Kaijen Hsiao- Research Scientist

Dr. Kaijen Hsiao

Dr. Kaijen Hsiao is a Research Scientist at Willow Garage, working on grasping, manipulation, and planning under uncertainty.  Kaijen's current focus is on reactive grasp adjustment and reasoning about uncertainty and geometric constraints while doing pick-and-place operations.  Her overall goal is to make robots less clumsy in unstructured environments (like your home).  This requires careful reasoning about the current state of the world and its uncertainties and constraints (Where is the object I want to pick up?  Maybe it's over here instead?  Or maybe it's not quite the shape I thought it was.  Did it shift around in my hand after I grasped it?) as well as the likely results of actions given those uncertainties and constraints (Am I likely to knock this object over because I'm not sure precisely where it is?  Can I still put it in this little cubby-hole if I pick it up this way?).  Reasoning explicitly about uncertainty and geometric constraints is especially necessary for fiddly tasks that require precision, like grasping objects by their handles, using tools, or performing assembly tasks.

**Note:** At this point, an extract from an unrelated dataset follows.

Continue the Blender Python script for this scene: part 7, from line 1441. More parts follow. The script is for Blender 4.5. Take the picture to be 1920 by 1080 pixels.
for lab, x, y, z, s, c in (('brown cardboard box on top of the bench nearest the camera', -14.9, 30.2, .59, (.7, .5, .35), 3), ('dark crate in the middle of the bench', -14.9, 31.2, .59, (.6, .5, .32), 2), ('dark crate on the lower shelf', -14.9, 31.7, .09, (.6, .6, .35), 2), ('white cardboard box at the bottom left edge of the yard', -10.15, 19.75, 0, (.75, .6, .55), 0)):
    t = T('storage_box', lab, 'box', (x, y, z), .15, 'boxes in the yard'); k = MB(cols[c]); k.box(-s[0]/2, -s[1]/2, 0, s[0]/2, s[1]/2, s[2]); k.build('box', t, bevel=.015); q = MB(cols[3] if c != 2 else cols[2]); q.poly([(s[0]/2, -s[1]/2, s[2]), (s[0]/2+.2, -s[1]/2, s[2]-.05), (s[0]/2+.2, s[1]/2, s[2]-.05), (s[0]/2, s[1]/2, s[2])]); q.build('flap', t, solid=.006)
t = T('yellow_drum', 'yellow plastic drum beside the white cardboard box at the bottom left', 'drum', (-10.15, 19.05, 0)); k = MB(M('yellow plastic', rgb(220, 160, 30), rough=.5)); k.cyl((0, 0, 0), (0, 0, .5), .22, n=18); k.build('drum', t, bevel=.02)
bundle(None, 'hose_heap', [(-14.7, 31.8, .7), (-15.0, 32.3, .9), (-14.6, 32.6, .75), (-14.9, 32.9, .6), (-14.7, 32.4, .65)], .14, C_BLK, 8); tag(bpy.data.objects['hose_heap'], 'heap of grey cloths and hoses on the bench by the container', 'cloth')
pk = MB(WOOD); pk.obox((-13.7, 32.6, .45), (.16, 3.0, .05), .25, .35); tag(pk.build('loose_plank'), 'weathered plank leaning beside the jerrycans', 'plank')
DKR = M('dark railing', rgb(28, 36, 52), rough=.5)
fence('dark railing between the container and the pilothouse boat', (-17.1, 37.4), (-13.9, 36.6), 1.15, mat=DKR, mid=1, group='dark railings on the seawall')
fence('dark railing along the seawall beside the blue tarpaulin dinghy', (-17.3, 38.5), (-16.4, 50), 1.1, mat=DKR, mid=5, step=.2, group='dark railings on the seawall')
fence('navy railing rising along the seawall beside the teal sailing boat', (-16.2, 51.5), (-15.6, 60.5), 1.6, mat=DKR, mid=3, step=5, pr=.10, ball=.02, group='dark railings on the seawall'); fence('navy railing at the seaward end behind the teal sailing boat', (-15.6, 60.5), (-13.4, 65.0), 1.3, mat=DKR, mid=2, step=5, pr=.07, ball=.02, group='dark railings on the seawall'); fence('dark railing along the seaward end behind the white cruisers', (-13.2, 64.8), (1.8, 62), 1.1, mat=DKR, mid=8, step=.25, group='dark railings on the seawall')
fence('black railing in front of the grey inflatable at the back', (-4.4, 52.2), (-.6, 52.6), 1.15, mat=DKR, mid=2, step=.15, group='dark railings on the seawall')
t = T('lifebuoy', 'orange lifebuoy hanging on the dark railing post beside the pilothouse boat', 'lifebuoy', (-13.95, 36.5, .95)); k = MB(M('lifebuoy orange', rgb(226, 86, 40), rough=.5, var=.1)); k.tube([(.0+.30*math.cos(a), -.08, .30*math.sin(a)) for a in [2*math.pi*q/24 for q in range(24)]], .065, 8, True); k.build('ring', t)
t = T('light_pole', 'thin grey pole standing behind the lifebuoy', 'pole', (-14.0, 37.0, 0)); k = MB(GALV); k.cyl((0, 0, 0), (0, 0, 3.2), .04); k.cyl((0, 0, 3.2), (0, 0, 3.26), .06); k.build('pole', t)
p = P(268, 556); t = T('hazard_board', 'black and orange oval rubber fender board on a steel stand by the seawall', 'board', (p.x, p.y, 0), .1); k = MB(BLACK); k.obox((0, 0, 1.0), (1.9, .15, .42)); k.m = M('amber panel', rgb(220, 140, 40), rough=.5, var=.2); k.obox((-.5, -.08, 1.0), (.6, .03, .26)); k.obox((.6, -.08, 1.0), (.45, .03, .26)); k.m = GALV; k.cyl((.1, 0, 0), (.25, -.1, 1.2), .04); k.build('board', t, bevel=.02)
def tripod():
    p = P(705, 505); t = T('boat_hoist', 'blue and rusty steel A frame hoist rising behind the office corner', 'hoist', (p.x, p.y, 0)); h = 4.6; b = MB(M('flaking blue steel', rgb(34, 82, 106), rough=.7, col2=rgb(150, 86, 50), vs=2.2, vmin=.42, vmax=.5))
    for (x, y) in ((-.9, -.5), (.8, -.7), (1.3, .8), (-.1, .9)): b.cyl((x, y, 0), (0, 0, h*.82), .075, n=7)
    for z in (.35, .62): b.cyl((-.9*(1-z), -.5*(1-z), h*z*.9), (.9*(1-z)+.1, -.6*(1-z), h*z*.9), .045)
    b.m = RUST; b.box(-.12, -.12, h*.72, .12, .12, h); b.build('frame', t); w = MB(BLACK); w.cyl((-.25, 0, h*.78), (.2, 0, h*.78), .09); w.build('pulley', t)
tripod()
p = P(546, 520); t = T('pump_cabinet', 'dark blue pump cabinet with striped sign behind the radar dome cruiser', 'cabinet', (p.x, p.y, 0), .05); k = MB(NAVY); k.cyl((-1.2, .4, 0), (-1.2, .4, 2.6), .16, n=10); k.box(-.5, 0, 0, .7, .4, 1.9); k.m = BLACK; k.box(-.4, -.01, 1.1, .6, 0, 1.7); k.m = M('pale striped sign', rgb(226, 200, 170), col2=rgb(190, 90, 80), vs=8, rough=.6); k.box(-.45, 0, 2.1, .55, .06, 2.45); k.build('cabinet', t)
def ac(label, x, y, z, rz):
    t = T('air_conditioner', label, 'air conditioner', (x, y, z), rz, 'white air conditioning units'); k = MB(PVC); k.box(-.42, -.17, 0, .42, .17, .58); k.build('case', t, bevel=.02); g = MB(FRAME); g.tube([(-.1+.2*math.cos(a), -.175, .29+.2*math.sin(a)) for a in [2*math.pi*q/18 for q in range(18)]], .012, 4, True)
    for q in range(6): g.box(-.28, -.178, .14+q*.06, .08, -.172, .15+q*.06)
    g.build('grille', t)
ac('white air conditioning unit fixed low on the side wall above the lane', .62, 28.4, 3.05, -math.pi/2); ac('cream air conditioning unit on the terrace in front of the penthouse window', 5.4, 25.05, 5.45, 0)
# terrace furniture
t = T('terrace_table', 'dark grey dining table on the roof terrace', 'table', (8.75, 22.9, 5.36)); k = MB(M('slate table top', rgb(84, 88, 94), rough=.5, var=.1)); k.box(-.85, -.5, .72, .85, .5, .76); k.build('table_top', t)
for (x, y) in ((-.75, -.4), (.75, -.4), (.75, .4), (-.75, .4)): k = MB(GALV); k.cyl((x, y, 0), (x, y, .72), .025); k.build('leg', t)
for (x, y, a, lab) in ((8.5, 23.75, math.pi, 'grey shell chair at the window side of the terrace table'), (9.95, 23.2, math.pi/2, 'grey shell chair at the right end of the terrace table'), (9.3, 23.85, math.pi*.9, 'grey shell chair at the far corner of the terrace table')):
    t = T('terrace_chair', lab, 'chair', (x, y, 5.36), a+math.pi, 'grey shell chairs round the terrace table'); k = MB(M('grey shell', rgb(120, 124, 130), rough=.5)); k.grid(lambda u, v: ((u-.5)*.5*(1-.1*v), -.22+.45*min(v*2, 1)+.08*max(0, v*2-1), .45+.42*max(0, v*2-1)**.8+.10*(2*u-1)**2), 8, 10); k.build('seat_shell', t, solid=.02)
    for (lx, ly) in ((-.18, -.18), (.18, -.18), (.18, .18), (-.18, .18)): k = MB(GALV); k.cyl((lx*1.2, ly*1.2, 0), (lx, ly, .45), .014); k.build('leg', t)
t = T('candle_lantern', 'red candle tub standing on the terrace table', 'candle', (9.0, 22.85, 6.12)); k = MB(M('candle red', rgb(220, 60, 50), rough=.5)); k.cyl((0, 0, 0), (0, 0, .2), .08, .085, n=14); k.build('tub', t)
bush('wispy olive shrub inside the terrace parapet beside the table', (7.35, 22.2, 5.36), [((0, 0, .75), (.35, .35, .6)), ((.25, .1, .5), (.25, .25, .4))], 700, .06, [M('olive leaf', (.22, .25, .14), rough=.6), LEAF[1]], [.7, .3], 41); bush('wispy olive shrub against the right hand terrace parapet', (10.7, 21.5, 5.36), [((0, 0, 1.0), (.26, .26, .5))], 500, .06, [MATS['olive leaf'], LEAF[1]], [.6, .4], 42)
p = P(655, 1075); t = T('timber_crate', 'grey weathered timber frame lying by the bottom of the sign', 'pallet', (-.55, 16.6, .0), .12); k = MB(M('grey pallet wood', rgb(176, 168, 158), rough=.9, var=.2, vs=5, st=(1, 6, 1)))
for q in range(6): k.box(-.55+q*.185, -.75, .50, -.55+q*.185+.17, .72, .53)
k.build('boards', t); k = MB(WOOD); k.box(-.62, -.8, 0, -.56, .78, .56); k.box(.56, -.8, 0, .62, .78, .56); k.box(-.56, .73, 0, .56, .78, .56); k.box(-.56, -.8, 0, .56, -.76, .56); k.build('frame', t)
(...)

Kaijen received her Ph.D. in Computer Science from MIT in 2009, under the supervision of Tomas Lozano-Perez and Leslie Kaelbling.  Her thesis, "Relatively Robust Grasping," studied how grasping can be made more robust using touch sensing, in the face of significant object pose uncertainty.  The thesis proposes the use of POMDP models for manipulation, which allow the robot to intelligently select actions that gather information until certain that the grasp will succeed with high probability.  Kaijen has also worked on using IR fingertip sensors for reactive grasping, grasp adaptation, and imitation learning of grasp trajectories.